ATRI releases 2018 list of worst bottlenecks

By Mark Schremmer, Land Line associate editor | Thursday, January 25, 2018

For the third consecutive year, Atlanta’s “Spaghetti Junction” was considered the most congested truck bottleneck in the United States, according to a study released by the American Transportation Research Institute.

The 2018 Top Truck Bottleneck List assesses the level of truck-oriented congestion at 300 locations on the national highway system. The analysis, based on truck GPS data from more than 800,000 heavy-duty trucks, uses customized software applications and analysis methods along with terabytes of data from trucking operations to produce a congestion impact ranking from each location, according to ATRI.

“‘When your trucks are moving, America is growing,’ is what President Trump told the trucking industry last October,” said Dennis Nash, CEO of tank truck transporter and logistics provider Kenan Advantage Group, North Canton, Ohio. “Unfortunately, as ATRI’s report shows, increasingly our trucks are not moving because of congestion, choke points and bottlenecks on an aging highway system. Addressing congestion and delays at these key interchanges and highways can make our supply chain more efficient, improve the environment by reducing fuel burn and save Americans countless hours of delay and added costs.”
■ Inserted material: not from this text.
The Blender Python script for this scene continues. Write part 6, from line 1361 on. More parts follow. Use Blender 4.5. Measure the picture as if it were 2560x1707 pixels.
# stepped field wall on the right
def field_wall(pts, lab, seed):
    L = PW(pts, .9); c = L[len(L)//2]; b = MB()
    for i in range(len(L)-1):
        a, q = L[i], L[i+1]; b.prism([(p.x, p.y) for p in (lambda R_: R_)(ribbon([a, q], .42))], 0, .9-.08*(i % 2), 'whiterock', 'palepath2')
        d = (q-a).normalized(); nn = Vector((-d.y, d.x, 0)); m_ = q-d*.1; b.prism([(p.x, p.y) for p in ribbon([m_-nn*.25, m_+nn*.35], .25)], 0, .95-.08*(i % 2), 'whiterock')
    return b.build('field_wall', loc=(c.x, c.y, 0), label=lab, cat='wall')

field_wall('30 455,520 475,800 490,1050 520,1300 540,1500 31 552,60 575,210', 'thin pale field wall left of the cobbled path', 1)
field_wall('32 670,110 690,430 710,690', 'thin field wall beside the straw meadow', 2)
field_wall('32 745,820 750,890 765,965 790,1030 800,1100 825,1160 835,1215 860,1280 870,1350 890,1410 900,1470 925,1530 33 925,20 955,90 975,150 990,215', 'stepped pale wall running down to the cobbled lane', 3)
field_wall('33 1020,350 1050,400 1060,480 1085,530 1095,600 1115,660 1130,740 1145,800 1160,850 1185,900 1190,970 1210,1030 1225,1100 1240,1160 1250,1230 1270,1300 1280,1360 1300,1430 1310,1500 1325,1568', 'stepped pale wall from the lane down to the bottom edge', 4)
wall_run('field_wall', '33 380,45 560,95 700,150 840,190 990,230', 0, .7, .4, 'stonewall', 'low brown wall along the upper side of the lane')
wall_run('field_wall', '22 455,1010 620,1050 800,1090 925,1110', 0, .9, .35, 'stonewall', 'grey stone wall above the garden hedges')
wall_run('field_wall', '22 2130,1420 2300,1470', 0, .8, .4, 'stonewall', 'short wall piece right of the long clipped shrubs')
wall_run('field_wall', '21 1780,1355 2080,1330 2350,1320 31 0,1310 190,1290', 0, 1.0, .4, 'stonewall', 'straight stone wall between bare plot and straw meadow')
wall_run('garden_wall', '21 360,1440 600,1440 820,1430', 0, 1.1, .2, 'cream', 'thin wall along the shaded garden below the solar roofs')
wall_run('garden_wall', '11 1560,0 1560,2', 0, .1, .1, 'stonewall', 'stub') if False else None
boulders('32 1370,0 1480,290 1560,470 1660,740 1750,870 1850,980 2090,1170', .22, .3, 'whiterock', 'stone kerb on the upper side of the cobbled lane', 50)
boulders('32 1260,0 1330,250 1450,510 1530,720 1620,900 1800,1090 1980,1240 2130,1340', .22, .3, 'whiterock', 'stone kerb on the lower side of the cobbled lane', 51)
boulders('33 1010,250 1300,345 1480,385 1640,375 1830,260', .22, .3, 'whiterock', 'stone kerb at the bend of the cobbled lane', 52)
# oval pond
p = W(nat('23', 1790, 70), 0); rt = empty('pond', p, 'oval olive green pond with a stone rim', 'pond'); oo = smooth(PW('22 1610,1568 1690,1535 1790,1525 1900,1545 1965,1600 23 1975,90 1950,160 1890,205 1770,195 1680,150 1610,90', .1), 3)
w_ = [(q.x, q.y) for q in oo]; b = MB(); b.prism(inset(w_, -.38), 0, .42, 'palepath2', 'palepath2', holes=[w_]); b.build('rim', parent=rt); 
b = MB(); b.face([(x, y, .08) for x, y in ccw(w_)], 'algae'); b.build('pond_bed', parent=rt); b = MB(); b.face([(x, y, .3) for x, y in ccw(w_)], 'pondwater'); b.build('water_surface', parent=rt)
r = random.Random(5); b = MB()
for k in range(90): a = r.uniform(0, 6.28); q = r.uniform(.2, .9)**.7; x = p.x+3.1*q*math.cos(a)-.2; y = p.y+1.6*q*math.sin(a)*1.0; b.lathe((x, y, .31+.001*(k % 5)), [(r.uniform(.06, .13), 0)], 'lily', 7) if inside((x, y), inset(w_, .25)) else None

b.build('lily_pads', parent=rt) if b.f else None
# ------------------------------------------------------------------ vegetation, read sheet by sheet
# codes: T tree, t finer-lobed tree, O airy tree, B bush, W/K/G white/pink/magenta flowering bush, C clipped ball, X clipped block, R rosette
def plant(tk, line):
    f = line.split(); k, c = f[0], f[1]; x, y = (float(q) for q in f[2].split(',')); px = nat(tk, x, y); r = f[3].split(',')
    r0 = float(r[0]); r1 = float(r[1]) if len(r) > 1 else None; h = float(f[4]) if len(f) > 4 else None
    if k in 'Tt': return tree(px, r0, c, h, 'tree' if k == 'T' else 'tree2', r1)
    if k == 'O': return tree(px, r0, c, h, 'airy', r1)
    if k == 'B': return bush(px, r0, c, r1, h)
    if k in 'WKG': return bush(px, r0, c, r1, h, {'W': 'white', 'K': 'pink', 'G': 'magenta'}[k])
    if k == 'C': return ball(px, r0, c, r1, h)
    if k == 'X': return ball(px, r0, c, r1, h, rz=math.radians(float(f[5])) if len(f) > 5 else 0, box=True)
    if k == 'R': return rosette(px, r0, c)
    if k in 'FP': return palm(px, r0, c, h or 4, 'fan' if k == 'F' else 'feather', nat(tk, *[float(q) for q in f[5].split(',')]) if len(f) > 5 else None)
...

Atlanta’s Spaghetti Junction, which is the intersection of Interstates 285 and 85 North, has an average speed of only 24.7 mph during peak traffic hours.

In addition to Spaghetti Junction, Atlanta is home to six additional bottlenecks in the top 100. The other Atlanta bottlenecks on the list:

  • No. 4, Atlanta: I-75 at I-285 (North)
  • No. 17, Atlanta: I-20 at I-285 (West)
  • No. 46, Atlanta: I-20 at I-285 (East)
  • No. 79, Atlanta: I-20 at I-75/I-85
  • No. 90, Atlanta: I-75 at I-85
  • No. 95, Atlanta: I-75 at I-675

“As a hub of commerce and transportation in the Southeast, Atlanta is a vital junction for the flow of goods and ATRI’s research shows us where that flow gets disrupted by congestion,” Georgia Motor Trucking Association President Ed Crowell said in a news release. “Congestion costs our industry and consumers billions of dollars and that is why we urge policy makers to come up with a bold plan to rebuild and modernize our roads and bridges and use ATRI’s bottlenecks report as a roadmap for where are investments are most needed.”

The entire top 10 is as follows:

  • No. 1, Atlanta: I-285 at I-85 (North)
  • No. 2, Fort Lee, N.J.: I-95 at SR 4
  • No. 3, Chicago: I-290 at I90/I-94
  • No. 4, Atlanta: I-75 at I-285 (North)
  • No. 5, Los Angeles: SR60 at SR57
  • No. 6, Boston: I-95 at I-90
  • No. 7, Baltimore: I-695 at I-70
  • No. 8, Queens, N.Y.: I-495
  • No. 9, Cincinnati: I-71 at I-75
  • No. 10, Louisville, Ky.: I-65 at I-64/I-71

The full top 100 can be found here.

“Measuring the performance of freight movement across our nation’s highways is critical to understanding where and at what level investment should be made,” the ATRI report said. “The information provided through this effort can empower decision making in both the public and private sectors by helping stakeholders better understand the severity of congestion and mobility constraints on the U.S. highway transportation system.”